* [TASK TO COMPLETE]
Retype exactly the lines from the first one through the line with "pole(t,'end_post',GX,-.80,.03,0,2.55)", including both ends; skip any pictures.

* [DATA]
--------------------------------
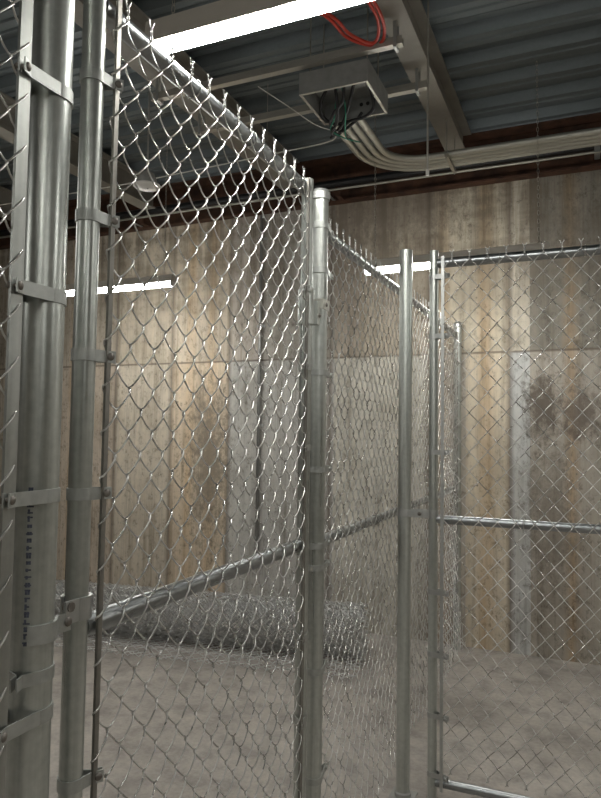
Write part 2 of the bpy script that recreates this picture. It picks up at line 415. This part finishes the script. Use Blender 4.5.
# ---- big hinge post at the left
t=thing('gate_post','thick galvanized hinge post with blue ink stamp, largest pole at the left edge','post',(GX,.90,0))
PX,PY,PR=-.90,.8915,.0375
pole(t,'pole',PX,PY,PR,0,2.62)
MB().lathe(PX,PY,[(PR+.004,2.585),(PR+.004,2.62),(PR*.8,2.65),(.0005,2.665)]).build('post_cap',M['cast'],t)
for z in (2.25,1.877,1.523,1.146,.80,.45):
    tension_band(t,PX,PY,PR,z,-PI/2+.36,.100,(1,0),h=.024)
tension_band(t,PX,PY,PR,1.214,-PI/2+.42,.06,(1,0),h=.022,bolt=False)
# hinge strap: open end on the face of the post, wraps towards the gate
def arc(cx,cy,R,a0,a1,n=24): return [(cx+R*math.cos(a0+(a1-a0)*i/n),cy+R*math.sin(a0+(a1-a0)*i/n)) for i in range(n+1)]
b=MB(); p=arc(PX,PY,PR+.003,-.95,.95); p+= [(PX+.018,PY+.045),(PX+.020,PY+.058),(PX+.020,PY+.072)]; b.strip(p,1.27,1.303,.005)
hs=b.build('hinge_strap',M['band'],t)
MB().dome((PX+.0235,PY+.064,1.287),(1,0,0),.009,.005).build('bolt',M['bolt'],hs)
# ink stamp down the pole: smudged illegible characters
b=MB(); zz=1.535; k=0
fa=-1.02
while zz>1.262:
    hgt=random.choice((.006,.008,.010)); w=random.choice((.10,.12,.15))
    for q in range(random.choice((1,2,2))):
        aa=fa+(q-.5)*.11; p=arc(PX,PY,PR+.0006,aa-.05,aa+.05,4); b.strip(p,zz-hgt*.5,zz+hgt*.5,.0006)
    p=arc(PX,PY,PR+.0006,fa-w,fa+w,5); zq=zz+random.uniform(-.004,.004); b.strip(p,zq-.0014,zq+.0014,.0006)
    zz-=.0125; k+=1
o=b.build('ink_stamp',M['ink'],t); o['label']='smudged dark blue ink lettering'
# ---- fence running off behind the left edge
t=thing('chain_link_fence','sliver of chain-link fence cut off by the left edge of the photo','fence',(GX,-.5,0))
fabric('mesh_fabric',M['wire'],t,.0378,.09,26,run(-.872,.813-20*.0756,(0,1,0),(1,0,0),.10,20,.0378),sides=6)
b=MB().box(-.874,-.868,.790,.815,.08,2.50); b.build('tension_bar',M['flat'],t)
rail(t,'top_rail',(GX,-.78,2.47),(GX,.852,2.47),.021)
pole(t,'end_post',GX,-.80,.03,0,2.55)

# ---- gate
t=thing('chain_link_gate','tall chain-link gate leaf hung between the thick left post and the capped latch post','gate',(GX,1.0,0))
SR=.0222; SY0,SY1=1.001,2.098
pole(t,'stile',GX,SY0,SR,.06,2.535); pole(t,'stile',GX,SY1,SR*.95,.06,2.535)
for nme,z in (('top_rail',2.497),('middle_rail',1.2585),('bottom_rail',.10)):
    rail(t,nme,(GX,SY0+.015,z),(GX,SY1-.015,z),.0215)
def stretch(ax,x1,x0,xn):
    k=(x1-xn)/(x1-x0)
    def f(w):
        m=w[:,ax]<x1; w[m,ax]=x1-(x1-w[m,ax])*k; return w
    return f
fabric('mesh_fabric',M['wire'],t,.0378,.09,26,run(-.8715,1.0515,(0,1,0),(1,0,0),.154,13,.0378),sides=6,a=.0062,barb=.046,warp=stretch(1,1.43,1.0515,1.026))
tb=MB().box(-.8745,-.8685,1.017,1.029,.07,2.54)
tb.v=[(x,y+(.016*(z-1.5) if z>1.5 else .004*(1.5-z)),z) for x,y,z in tb.v]; tb.build('tension_bar',M['bar'],t)
MB().box(-.876,-.868,2.034,2.048,.07,2.515).build('tension_bar',M['bar'],t)
for z in (2.341,2.059,1.785,1.516,.974,.60): tension_band(t,GX,SY0,SR,z,PI/2-.62,.050,(1,0),h=.023)
for z in (2.138,1.867,1.588,.951,.676,.35): tension_band(t,GX,SY1,SR*.95,z,-PI/2+.42,.068,(1,0),h=.022)
# female hinge clamp on the stile
b=MB(); p=[(GX+.020,SY0-.052),(GX+.020,SY0-.030)]+arc(GX,SY0,SR+.004,-.7,PI*1.35,34); b.strip(p,1.281,1.323,.006)
hc=b.build('hinge_clamp',M['cast'],t)
MB().tube([(GX+.026,SY0-.040,1.312),(GX+.010,SY0-.040,1.312)],.009,10).build('bolt',M['bolt'],hc)
# fork latch
lt=MB(); lt.lathe(GX,SY1,[(SR+.001,2.018),(SR+.006,2.018)],smooth=False); lt.lathe(GX,SY1,[(SR+.006,2.018),(SR+.006,2.14)]); lt.lathe(GX,SY1,[(SR+.006,2.14),(SR+.001,2.14)],smooth=False)
lt.box(GX+.012,GX+.034,SY1+.024,SY1+.050,2.022,2.105)
lt=lt.build('latch',M['galv'],t)
b=MB().box(GX+.040,GX+.046,SY1+.048,SY1+.108,2.082,2.118); b.box(GX+.012,GX+.045,SY1+.046,SY1+.052,2.082,2.118); b.build('fork',M['emt'],lt)
MB().dome((GX+.046,SY1+.078,2.100),(1,0,0),.008,.006).build('bolt',M['bolt'],lt); MB().dome((GX+.034,SY1+.040,2.055),(1,0,0),.008,.006).build('bolt',M['bolt'],lt)
for y in (1.36,1.66,1.93): tie(t,GX,y,2.497,.0215,'y'); 
for y in (1.45,1.83): tie(t,GX,y,1.2585,.0215,'y')

# ---- capped latch post
QX,QY,QR=-.905,2.232,.0305
t=thing('latch_post','galvanized latch post with a flat round cap beside the gate','post',(QX,QY,0))
pole(t,'pole',QX,QY,QR,0,2.522)
MB().lathe(QX,QY,[(QR+.0005,2.506),(QR+.005,2.506),(QR+.0058,2.532),(QR+.001,2.543),(QR*.4,2.549),(.0005,2.550)]).build('post_cap',M['cast'],t)
for z in (2.407,2.239,1.86,1.507,1.233,1.155,.789,.41): tension_band(t,QX,QY,QR,z,PI/2-.1,.094,(1,0),h=.022,bm='band')

# ---- fence running from the latch post to the wall
t=thing('chain_link_fence','chain-link fence between the latch post and the far concrete wall','fence',(-.94,2.3,0))
FX=-.94
rail(t,'top_rail',(FX,2.262,2.425),(FX,5.18,2.425),.021); rail(t,'middle_rail',(FX,2.262,1.226),(FX,5.18,1.226),.021)
def flare(w):
    q=np.clip((.55-w[:,2])/.55,0,1); w[:,0]+=.105*q**2*(.8+.2*np.sin(w[:,1]*5)); w[:,0]+=.004*np.sin(w[:,1]*7+w[:,2]*3)*np.clip((2.2-w[:,2]),0,1)*np.clip(w[:,2]-1.5,0,.5); return w
fabric('mesh_fabric',M['wire'],t,.0378,.087,27,run(-.913,2.3205,(0,1,0),(1,0,0),.086,37,.0378),sides=5,barb=.044,a=.005,warp=flare)
MB().box(-.917,-.910,2.316,2.330,.35,2.44).build('tension_bar',M['wire'],t)
MB().box(-.917,-.910,5.112,5.126,.35,2.44).build('tension_bar',M['bar'],t)
pole(t,'end_post',-.925,5.19,.03,0,2.50)
MB().lathe(-.925,5.19,[(.031,2.49),(.035,2.49),(.035,2.51),(.02,2.53),(.0005,2.535)]).build('post_cap',M['cast'],t)
pole(t,'line_post',-.968,3.78,.024,0,2.40)
for z in (2.2,1.7,1.2,.7,.3): tension_band(t,-.925,5.19,.03,z,-PI/2,.07,(1,0),h=.02)
for y in (2.7,3.2,4.3,4.8): tie(t,FX,y,2.425,.021,'y'); tie(t,FX,y-.15,1.226,.021,'y')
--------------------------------
* [FINAL RESULT]
Write part 2 of the bpy script that recreates this picture. It picks up at line 415. This part finishes the script. Use Blender 4.5.
# ---- big hinge post at the left
t=thing('gate_post','thick galvanized hinge post with blue ink stamp, largest pole at the left edge','post',(GX,.90,0))
PX,PY,PR=-.90,.8915,.0375
pole(t,'pole',PX,PY,PR,0,2.62)
MB().lathe(PX,PY,[(PR+.004,2.585),(PR+.004,2.62),(PR*.8,2.65),(.0005,2.665)]).build('post_cap',M['cast'],t)
for z in (2.25,1.877,1.523,1.146,.80,.45):
    tension_band(t,PX,PY,PR,z,-PI/2+.36,.100,(1,0),h=.024)
tension_band(t,PX,PY,PR,1.214,-PI/2+.42,.06,(1,0),h=.022,bolt=False)
# hinge strap: open end on the face of the post, wraps towards the gate
def arc(cx,cy,R,a0,a1,n=24): return [(cx+R*math.cos(a0+(a1-a0)*i/n),cy+R*math.sin(a0+(a1-a0)*i/n)) for i in range(n+1)]
b=MB(); p=arc(PX,PY,PR+.003,-.95,.95); p+= [(PX+.018,PY+.045),(PX+.020,PY+.058),(PX+.020,PY+.072)]; b.strip(p,1.27,1.303,.005)
hs=b.build('hinge_strap',M['band'],t)
MB().dome((PX+.0235,PY+.064,1.287),(1,0,0),.009,.005).build('bolt',M['bolt'],hs)
# ink stamp down the pole: smudged illegible characters
b=MB(); zz=1.535; k=0
fa=-1.02
while zz>1.262:
    hgt=random.choice((.006,.008,.010)); w=random.choice((.10,.12,.15))
    for q in range(random.choice((1,2,2))):
        aa=fa+(q-.5)*.11; p=arc(PX,PY,PR+.0006,aa-.05,aa+.05,4); b.strip(p,zz-hgt*.5,zz+hgt*.5,.0006)
    p=arc(PX,PY,PR+.0006,fa-w,fa+w,5); zq=zz+random.uniform(-.004,.004); b.strip(p,zq-.0014,zq+.0014,.0006)
    zz-=.0125; k+=1
o=b.build('ink_stamp',M['ink'],t); o['label']='smudged dark blue ink lettering'
# ---- fence running off behind the left edge
t=thing('chain_link_fence','sliver of chain-link fence cut off by the left edge of the photo','fence',(GX,-.5,0))
fabric('mesh_fabric',M['wire'],t,.0378,.09,26,run(-.872,.813-20*.0756,(0,1,0),(1,0,0),.10,20,.0378),sides=6)
b=MB().box(-.874,-.868,.790,.815,.08,2.50); b.build('tension_bar',M['flat'],t)
rail(t,'top_rail',(GX,-.78,2.47),(GX,.852,2.47),.021)
pole(t,'end_post',GX,-.80,.03,0,2.55)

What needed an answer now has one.